Ash Marshall’s lasting legacy is the level of public profile that he brought to drag racing in Australia, being probably the first publicly recognised participant of the sport. His daughter’s summary of her father as being “larger than life” is as good an outline as we will get. He leaves an ex-wife and two children here and a wife and two more children in the US.

1. Eager crew members tend to The Vandal’s needs as Marshall prepares for an early lap down the Castlereagh quarter in 1965.

2. As an old circuit racer, Marshall enjoyed the prospect of setting sprint records. He blasted the NSW Sprint titles with The Vandal in 1968, making two passes in opposite directions at Castlereagh. Note the starter using a ‘pogo stick’-type timer under the front wheel to start the clocks.

3. Marshall with US team owner Larry Huff and Huff’s Steve Carbone-driven car in 1970. Marshall would later set up a pyramid selling company for Huff until such organisations were made illegal.

4. Marshall blamed bumps in the Calder Park braking area for his accident at the second meeting of The Scorcher’s Australian career, but track officials said it was due to the steering wheel coming off in his hands.

5. Marshall in The Scorcher got to race his old Vandal, which was being run by Ross Mellish and Bert Jones, at the 1969 Nationals.

6. Under lights, Marshall takes on his old enemy, Victorian Graham Withers, in a tyre-smoking contest at Castlereagh.

7. Marshall sits pensively in the cockpit of The Vandal at the Castlereagh strip in Sydney. Note the weed-burner headers and outdated square-style rollbar.

8. The crowd is rapt as Marshall gives it to The Vandal early in its career.

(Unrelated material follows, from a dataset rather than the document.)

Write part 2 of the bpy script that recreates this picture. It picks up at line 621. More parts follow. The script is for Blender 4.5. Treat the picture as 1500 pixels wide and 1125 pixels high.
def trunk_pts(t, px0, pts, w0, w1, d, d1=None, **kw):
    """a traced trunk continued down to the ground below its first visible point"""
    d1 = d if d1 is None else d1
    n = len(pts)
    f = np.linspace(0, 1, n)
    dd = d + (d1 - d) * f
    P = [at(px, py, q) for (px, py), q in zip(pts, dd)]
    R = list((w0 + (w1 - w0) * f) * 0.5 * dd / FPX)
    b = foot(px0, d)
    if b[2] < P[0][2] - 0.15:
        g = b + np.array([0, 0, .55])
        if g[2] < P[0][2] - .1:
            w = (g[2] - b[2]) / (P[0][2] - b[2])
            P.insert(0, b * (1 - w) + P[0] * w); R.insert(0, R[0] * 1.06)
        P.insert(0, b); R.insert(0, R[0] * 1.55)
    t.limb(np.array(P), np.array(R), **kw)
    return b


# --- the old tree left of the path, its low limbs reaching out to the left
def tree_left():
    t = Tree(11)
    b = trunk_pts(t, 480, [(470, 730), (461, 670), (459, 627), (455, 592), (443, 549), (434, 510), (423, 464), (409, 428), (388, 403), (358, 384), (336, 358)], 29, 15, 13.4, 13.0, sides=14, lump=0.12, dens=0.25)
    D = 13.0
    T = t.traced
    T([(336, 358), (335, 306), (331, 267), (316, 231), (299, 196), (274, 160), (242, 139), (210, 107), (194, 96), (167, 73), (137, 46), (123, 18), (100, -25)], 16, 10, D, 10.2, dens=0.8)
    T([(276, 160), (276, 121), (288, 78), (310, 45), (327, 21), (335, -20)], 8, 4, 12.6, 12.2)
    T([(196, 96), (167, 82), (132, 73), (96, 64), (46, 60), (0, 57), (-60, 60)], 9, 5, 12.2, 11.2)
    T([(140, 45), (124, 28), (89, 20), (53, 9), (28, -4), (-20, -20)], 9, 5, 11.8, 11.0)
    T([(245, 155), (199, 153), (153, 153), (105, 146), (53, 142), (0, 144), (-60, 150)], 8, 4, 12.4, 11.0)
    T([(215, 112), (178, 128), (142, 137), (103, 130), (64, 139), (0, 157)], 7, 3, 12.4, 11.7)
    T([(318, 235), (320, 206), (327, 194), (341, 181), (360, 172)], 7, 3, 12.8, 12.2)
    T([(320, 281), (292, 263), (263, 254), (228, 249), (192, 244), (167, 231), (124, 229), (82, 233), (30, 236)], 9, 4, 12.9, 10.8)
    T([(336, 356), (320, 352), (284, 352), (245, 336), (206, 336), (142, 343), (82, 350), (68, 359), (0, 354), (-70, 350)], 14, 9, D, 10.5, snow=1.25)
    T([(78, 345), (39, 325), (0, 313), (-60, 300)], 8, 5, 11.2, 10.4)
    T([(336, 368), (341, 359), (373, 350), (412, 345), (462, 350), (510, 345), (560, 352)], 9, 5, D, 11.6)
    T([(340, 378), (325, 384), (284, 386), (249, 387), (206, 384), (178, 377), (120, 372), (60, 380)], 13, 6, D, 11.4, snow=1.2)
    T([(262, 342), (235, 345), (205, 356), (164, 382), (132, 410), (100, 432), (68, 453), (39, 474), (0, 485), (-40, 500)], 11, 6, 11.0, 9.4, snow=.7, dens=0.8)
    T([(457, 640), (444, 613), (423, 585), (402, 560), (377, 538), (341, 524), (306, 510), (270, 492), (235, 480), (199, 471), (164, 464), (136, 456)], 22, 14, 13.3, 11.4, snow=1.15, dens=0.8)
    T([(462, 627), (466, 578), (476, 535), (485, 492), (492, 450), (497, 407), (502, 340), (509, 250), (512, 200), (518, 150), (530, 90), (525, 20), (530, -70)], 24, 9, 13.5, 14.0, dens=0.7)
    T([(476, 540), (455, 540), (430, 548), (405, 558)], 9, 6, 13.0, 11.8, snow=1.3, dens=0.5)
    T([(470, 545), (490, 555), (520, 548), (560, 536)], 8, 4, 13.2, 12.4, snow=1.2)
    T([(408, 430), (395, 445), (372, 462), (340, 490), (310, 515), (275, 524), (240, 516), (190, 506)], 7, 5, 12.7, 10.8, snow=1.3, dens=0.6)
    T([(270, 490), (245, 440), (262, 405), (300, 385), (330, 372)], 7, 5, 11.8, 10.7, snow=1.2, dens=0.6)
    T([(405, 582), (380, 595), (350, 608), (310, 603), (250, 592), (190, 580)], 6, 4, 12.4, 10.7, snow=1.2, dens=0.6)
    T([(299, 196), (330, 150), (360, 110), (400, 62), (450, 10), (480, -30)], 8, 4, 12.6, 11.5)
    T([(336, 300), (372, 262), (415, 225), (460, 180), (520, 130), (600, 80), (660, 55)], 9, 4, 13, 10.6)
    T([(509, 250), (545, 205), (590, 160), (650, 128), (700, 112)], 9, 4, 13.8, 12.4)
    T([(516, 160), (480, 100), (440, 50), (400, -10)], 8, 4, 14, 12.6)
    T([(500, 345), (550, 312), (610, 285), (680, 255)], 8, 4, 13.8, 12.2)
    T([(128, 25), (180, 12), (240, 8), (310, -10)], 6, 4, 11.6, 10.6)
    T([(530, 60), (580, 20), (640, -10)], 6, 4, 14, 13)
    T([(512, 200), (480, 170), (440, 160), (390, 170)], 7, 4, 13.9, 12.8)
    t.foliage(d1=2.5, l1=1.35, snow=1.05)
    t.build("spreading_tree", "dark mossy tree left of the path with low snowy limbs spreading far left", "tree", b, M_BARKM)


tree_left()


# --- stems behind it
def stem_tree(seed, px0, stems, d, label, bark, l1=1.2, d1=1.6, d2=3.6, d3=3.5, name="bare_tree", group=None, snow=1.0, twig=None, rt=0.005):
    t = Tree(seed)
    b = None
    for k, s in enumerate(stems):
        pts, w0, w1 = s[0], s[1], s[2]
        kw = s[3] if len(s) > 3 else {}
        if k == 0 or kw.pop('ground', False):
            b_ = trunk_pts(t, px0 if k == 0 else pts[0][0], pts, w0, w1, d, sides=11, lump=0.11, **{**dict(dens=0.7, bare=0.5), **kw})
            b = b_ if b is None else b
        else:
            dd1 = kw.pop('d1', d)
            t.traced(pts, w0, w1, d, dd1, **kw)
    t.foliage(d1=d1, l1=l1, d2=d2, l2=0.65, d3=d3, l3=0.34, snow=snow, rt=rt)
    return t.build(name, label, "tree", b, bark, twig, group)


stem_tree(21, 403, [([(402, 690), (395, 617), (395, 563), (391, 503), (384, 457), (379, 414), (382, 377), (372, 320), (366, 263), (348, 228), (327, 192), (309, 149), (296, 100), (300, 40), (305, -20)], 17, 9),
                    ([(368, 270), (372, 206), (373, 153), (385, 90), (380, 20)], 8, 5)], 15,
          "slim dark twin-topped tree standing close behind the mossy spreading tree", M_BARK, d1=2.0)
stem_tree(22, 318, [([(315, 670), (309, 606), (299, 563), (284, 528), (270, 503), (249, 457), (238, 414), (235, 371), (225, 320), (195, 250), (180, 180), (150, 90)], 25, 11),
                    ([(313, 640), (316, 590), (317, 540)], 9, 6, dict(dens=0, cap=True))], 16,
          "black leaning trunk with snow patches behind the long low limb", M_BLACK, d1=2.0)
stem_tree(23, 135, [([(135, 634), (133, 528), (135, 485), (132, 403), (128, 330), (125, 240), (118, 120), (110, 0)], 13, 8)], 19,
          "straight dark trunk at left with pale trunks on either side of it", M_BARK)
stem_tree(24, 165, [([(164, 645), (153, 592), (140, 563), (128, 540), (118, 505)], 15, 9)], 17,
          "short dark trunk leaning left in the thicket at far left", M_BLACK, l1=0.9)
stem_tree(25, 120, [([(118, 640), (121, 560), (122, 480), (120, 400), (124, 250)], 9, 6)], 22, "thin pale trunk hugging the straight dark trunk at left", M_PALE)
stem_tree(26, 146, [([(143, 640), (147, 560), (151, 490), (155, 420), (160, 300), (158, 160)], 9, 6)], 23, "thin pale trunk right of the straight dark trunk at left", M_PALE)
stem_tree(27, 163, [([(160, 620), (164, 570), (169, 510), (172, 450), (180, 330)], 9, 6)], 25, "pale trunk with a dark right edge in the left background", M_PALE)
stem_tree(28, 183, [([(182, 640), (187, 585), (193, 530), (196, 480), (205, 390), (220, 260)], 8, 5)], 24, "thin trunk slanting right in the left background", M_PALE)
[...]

He later abandoned the front-body, which tended to lift the front wheels at speed due to being open at the front.

9. Marshall in his ’64 Plymouth Belvedere racing against a hot rod at Castlereagh in July 1965. Known locally as Ramchargers, this and his ’63 Plymouth were light years ahead of anything else with doors when they first landed at the end of 1964.

10. Top Fuel cars in the late 60s and early 70s typically ran only low nitro doses – maybe less than 40 percent – to avoid stressing parts, as few carried much in the way of spares.

11. Marshall climbs aboard for his first public appearance in The Vandal at the first Nationals, at Riverside in Melbourne, October 1965.